They do have some interviews still up and some of what they call casebooks (extensive, whole-journal like reviews of certain books). The casebooks are basically literary criticism and they are very nice. Mostly the Dalkey Archive sells books, for the most part experimental or modernist fiction, though there is also some literary criticism and other nonfiction. There is a very strong emphasis on translated works for foreign countries, especially out of Europe. They have whole series like Norwegian Language Series, Georgian Language Series, etc.

The whole enterprise appears to be a money-losing one, so they are always begging for money in some way or another, which is ok by me.

It is important to get foreign language works translated into English and believe it or not, there is a serious shortage of foreign language books being translated into English. Almost all of the translation going on is out of the US and the UK. The rest of the Anglosphere, especially Ireland an New Zealand, produce almost no English translations of foreign language works.

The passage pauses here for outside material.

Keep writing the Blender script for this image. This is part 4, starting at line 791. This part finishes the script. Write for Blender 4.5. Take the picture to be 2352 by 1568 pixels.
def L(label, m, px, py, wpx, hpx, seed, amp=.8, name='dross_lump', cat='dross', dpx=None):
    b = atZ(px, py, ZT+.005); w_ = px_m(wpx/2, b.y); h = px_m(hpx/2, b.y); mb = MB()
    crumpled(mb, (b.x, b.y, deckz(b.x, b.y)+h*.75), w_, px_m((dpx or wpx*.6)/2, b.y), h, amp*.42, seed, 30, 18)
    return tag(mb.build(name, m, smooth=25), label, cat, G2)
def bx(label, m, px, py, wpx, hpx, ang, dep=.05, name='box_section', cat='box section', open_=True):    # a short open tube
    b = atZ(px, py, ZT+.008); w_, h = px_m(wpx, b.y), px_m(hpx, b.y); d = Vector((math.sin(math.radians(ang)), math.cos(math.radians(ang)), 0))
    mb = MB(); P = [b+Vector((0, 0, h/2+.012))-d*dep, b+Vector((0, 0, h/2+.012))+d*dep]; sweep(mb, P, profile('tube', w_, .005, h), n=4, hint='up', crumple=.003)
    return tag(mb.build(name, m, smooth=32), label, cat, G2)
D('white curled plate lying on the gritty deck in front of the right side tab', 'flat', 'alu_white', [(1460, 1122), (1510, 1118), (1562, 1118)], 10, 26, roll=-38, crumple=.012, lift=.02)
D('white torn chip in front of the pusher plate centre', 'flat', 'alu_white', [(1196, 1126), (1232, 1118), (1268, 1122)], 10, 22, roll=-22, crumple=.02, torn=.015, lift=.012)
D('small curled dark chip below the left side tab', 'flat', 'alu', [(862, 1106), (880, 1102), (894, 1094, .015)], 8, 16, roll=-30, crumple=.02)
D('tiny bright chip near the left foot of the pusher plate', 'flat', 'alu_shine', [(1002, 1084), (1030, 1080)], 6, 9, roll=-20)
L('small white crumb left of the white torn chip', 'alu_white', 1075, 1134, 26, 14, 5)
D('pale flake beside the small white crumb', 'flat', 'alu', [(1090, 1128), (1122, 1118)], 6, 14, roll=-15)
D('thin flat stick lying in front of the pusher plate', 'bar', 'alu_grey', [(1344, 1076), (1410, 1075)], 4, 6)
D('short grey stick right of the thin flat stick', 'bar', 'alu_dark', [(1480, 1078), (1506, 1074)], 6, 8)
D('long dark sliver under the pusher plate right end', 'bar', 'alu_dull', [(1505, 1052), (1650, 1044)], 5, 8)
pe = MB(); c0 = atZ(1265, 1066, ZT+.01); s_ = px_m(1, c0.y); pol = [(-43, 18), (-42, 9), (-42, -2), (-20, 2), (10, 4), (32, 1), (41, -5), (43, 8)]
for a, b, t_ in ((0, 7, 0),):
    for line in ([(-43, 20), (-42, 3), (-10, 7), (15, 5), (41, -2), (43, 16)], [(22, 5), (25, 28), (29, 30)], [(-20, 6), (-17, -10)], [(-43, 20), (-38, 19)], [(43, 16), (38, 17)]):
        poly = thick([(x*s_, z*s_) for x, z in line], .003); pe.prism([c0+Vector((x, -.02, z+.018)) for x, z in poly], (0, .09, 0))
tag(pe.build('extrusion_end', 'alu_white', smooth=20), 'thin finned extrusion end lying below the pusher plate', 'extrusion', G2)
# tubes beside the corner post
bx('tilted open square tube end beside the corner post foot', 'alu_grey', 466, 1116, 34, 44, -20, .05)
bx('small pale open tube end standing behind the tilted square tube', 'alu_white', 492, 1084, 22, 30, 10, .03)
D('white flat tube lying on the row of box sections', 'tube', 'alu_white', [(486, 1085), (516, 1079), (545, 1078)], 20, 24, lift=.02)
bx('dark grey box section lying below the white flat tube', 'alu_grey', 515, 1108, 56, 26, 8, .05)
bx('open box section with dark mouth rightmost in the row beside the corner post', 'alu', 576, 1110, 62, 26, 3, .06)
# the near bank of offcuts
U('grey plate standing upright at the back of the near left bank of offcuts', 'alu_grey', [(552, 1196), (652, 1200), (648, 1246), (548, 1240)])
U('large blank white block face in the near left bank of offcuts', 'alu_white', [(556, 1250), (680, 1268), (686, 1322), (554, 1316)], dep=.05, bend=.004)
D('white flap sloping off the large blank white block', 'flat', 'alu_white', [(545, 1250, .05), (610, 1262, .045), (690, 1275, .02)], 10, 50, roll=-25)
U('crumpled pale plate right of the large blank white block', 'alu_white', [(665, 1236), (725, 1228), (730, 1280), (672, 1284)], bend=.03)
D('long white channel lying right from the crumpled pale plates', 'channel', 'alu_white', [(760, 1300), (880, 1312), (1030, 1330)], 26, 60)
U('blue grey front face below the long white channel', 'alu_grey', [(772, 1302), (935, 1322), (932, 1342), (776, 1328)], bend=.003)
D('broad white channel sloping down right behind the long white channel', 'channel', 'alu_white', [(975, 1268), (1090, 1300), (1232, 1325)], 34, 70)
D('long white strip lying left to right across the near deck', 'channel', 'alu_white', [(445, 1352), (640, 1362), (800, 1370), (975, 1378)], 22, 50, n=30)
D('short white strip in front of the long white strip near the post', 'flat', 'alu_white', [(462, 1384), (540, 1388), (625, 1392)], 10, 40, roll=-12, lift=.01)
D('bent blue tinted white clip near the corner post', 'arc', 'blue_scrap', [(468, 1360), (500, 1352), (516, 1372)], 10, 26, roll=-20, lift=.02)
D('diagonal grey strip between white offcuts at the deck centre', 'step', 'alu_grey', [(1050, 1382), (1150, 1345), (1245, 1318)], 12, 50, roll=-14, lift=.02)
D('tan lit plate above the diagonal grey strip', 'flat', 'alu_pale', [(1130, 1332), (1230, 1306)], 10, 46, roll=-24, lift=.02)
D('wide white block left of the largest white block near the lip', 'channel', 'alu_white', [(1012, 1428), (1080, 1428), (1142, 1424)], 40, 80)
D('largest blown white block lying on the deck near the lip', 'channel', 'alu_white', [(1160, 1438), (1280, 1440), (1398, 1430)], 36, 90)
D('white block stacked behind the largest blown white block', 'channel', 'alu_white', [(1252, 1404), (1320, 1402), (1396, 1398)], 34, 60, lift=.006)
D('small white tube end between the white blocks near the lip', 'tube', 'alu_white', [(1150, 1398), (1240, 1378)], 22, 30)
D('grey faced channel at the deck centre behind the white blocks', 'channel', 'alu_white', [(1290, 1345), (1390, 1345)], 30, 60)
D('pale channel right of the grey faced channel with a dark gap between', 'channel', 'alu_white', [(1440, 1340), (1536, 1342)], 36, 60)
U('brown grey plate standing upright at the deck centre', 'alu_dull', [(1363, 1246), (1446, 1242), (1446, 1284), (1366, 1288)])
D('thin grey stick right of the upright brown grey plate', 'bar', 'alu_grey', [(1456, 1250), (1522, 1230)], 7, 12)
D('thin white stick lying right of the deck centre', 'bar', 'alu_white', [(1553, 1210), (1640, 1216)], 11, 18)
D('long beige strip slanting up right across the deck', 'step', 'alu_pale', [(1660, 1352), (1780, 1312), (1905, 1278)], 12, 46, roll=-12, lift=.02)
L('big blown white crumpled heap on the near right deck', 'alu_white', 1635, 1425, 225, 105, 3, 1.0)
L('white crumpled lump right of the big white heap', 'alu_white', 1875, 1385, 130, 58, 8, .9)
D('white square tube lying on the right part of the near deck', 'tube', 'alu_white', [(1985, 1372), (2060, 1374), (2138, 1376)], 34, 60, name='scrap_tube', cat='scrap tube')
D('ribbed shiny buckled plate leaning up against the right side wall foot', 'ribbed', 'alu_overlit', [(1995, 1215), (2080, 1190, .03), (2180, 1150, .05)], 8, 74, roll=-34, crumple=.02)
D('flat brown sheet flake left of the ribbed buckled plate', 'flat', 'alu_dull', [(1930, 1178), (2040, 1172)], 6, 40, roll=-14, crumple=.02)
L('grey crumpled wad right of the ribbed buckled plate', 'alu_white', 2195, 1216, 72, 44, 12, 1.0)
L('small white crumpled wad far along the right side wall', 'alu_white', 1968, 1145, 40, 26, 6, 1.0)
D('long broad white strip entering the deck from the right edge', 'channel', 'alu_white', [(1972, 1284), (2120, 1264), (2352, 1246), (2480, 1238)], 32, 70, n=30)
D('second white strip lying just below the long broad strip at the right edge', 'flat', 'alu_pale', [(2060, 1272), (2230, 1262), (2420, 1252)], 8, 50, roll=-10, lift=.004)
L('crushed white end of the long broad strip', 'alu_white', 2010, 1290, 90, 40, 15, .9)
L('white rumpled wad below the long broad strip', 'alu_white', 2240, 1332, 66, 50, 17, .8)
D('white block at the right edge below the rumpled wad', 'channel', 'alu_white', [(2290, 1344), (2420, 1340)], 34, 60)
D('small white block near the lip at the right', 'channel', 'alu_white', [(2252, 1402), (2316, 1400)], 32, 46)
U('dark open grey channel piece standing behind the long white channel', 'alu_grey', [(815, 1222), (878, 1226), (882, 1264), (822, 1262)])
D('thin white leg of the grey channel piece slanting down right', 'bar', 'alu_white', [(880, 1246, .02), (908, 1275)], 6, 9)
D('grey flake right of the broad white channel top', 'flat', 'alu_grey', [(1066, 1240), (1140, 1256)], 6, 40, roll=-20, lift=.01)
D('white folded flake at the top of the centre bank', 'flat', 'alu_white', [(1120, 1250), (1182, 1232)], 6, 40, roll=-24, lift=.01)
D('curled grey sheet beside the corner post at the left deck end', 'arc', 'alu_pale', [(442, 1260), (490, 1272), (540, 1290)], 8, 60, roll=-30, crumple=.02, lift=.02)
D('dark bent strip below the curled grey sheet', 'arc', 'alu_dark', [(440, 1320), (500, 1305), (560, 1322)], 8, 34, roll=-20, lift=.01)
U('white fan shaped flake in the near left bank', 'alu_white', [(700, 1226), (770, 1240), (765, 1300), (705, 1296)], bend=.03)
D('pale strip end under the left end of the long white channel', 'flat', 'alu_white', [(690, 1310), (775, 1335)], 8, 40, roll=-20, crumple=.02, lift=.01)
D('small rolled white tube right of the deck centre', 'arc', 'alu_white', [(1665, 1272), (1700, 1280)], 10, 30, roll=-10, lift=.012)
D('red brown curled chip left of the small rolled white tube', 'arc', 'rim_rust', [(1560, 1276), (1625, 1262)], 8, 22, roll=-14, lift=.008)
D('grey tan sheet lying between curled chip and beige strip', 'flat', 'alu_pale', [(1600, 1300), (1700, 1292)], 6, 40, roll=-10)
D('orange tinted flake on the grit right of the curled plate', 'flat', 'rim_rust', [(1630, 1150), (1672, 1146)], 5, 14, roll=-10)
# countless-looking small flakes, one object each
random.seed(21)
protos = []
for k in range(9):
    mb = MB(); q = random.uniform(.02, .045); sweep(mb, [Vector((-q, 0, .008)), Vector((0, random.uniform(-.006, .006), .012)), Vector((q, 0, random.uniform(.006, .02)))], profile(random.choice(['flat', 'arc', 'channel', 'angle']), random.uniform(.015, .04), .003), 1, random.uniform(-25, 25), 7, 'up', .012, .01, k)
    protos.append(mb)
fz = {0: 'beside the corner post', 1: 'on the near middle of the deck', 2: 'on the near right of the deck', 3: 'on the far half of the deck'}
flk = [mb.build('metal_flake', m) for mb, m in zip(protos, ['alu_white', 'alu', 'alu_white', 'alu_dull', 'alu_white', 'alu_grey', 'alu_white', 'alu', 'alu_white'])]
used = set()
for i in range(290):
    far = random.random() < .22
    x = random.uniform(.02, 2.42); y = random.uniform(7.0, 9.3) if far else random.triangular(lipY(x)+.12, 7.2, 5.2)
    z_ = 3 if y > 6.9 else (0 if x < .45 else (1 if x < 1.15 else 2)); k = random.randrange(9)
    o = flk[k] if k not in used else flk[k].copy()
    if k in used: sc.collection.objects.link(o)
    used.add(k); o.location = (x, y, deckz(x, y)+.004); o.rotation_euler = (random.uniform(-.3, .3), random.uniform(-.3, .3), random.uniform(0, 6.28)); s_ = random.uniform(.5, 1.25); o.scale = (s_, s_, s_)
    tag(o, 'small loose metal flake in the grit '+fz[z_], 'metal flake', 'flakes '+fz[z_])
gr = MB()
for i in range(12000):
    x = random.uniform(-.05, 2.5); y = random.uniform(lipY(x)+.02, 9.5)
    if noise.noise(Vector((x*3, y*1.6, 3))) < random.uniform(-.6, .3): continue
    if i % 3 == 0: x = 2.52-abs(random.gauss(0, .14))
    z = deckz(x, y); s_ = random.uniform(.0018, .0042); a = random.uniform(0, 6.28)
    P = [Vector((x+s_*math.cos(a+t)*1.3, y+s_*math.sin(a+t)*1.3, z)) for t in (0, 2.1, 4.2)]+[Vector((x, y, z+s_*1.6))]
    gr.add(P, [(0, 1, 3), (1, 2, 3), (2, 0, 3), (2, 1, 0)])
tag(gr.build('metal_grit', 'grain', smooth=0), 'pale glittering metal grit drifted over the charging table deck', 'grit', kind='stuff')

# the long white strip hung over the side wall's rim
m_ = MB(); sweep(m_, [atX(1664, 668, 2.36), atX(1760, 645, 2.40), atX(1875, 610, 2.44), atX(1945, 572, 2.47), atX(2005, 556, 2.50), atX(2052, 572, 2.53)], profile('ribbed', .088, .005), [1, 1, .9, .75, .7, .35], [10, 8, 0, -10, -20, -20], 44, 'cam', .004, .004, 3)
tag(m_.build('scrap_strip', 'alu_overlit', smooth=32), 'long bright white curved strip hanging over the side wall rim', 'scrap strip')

There are many issues surrounding why there is a lack of foreign language works being translated to English, and the site has links to some excellent studies on the matter. The Dalkey Press is heavily endowed and funded significantly by the culture departments of foreign governments, universities and philanthropic foundations. No one is in this to make money, but capitalist values of profits uber alles are not the only important values in this world.

The London Review of Books, the Times Literary Supplement (both from the UK), the Village Voice Literary Supplement, the New York Times Book Review section, the New York Review of Books, H-Net (reviews of history books) and the World Literature Today forum have always been excellent.

I would avoid Foreign Affairs due to its rightwing, pro-empire focus. This is a magazine that pretends to be Centrist while being solidly rightwing on foreign policy. But that’s not usual. Finding a mainstream US MSM outlet that ventures from the US Empire’s line on foreign policy is like finding a four leaf clover.